━━━━━ Data excerpt
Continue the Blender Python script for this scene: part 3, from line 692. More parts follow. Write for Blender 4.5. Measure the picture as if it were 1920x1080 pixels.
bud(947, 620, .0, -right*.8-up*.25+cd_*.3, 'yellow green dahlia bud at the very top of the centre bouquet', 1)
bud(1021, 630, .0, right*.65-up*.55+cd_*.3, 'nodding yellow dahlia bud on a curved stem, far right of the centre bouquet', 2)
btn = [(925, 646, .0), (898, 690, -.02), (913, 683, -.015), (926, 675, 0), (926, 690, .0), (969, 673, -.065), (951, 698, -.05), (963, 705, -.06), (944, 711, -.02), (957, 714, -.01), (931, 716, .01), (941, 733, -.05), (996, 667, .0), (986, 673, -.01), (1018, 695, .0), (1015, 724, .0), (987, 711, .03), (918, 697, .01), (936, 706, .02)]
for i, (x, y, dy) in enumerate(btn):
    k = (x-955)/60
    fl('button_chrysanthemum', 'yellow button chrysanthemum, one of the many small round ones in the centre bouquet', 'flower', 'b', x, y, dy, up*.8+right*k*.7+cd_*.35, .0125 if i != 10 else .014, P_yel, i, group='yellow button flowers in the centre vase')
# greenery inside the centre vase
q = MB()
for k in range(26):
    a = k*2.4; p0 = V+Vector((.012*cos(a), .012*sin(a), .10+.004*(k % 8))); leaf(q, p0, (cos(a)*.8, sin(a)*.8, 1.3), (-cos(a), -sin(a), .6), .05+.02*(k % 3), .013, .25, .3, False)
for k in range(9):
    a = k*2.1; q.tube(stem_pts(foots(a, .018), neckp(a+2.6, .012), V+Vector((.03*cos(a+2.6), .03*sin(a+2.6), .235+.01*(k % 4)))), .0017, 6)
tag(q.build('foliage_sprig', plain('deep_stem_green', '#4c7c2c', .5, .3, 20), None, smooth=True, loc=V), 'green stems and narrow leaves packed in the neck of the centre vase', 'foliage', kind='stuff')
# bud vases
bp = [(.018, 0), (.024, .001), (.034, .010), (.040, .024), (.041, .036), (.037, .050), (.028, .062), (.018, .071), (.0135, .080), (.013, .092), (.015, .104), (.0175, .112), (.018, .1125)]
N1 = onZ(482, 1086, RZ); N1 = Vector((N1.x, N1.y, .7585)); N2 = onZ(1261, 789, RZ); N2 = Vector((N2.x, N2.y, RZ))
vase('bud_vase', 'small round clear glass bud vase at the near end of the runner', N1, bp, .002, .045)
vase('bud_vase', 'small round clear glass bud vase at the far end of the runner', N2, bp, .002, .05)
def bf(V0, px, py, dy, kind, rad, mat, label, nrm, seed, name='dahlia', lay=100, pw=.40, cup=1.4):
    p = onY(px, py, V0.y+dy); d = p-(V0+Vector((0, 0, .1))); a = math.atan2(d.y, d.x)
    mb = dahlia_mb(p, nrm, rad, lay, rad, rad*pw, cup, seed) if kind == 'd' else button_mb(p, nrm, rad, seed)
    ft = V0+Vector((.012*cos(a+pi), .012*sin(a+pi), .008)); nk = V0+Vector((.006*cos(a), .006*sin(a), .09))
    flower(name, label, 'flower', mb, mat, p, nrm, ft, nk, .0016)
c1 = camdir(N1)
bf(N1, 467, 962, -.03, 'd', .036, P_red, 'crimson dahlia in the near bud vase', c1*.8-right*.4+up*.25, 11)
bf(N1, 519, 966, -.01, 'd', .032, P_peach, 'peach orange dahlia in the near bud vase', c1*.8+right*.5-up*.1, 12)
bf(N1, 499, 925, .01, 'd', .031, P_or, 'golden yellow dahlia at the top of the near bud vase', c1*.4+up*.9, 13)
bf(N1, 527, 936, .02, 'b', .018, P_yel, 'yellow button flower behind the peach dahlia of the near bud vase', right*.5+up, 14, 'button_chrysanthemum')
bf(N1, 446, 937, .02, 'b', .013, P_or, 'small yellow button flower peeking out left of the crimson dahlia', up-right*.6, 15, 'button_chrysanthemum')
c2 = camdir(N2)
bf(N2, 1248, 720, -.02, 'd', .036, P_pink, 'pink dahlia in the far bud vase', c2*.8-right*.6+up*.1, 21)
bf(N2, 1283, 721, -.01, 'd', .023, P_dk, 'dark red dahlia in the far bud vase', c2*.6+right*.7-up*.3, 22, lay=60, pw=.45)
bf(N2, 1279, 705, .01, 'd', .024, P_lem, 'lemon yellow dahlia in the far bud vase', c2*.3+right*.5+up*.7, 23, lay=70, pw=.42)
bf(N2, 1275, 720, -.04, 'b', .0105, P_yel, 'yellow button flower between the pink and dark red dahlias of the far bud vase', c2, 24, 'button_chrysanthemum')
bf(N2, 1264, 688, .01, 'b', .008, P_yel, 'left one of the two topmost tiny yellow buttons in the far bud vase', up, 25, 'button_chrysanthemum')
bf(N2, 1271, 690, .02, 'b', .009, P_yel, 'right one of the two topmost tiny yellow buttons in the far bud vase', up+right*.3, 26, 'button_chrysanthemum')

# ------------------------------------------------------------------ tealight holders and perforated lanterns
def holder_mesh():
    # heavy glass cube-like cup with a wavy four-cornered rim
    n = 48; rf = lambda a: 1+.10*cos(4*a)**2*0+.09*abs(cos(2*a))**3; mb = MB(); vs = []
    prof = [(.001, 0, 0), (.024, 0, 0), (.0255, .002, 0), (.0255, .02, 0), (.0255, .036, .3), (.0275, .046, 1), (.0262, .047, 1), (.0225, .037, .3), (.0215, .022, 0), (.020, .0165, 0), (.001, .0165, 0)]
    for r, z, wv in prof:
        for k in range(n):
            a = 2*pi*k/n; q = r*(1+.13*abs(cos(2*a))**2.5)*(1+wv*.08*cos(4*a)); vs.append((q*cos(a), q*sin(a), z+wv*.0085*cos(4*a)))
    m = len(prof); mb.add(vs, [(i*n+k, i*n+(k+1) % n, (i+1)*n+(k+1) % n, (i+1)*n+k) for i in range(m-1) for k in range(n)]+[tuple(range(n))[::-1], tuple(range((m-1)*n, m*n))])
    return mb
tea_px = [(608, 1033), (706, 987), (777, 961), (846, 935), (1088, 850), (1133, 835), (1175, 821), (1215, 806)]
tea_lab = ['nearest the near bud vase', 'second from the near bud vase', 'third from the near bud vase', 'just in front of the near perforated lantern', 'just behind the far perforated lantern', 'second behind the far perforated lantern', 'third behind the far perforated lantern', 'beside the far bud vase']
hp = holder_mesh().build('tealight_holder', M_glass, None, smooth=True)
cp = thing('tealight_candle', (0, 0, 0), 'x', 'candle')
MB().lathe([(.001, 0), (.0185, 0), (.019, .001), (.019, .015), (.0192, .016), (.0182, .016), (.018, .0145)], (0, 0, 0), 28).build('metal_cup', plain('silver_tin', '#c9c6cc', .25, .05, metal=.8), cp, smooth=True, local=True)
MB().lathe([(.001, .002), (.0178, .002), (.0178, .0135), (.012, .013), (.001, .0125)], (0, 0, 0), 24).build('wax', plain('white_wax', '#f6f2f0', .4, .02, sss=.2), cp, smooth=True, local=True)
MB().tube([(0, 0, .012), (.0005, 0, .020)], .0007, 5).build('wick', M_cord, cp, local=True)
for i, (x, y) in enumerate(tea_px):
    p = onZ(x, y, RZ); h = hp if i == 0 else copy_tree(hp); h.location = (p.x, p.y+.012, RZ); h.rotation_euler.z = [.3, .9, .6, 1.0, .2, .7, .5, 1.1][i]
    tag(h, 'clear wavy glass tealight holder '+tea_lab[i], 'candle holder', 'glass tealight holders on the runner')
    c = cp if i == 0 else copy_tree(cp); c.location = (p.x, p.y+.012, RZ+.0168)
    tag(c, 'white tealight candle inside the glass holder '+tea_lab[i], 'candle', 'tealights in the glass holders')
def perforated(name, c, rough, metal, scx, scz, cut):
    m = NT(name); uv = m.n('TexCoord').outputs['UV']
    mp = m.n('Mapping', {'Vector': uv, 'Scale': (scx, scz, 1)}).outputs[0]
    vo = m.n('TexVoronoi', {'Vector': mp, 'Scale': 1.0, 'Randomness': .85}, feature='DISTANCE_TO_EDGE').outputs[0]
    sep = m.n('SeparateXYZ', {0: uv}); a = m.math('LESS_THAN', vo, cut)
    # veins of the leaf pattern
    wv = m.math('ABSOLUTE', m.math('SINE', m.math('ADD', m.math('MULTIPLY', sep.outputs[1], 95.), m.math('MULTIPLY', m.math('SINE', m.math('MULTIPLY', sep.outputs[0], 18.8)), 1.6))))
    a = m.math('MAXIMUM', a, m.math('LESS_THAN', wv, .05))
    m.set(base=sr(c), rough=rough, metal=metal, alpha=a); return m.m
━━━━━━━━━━
Where a line above contains the word "from", copy that line.

Continue the Blender Python script for this scene: part 3, from line 692. More parts follow. Write for Blender 4.5. Measure the picture as if it were 1920x1080 pixels.
tea_lab = ['nearest the near bud vase', 'second from the near bud vase', 'third from the near bud vase', 'just in front of the near perforated lantern', 'just behind the far perforated lantern', 'second behind the far perforated lantern', 'third behind the far perforated lantern', 'beside the far bud vase']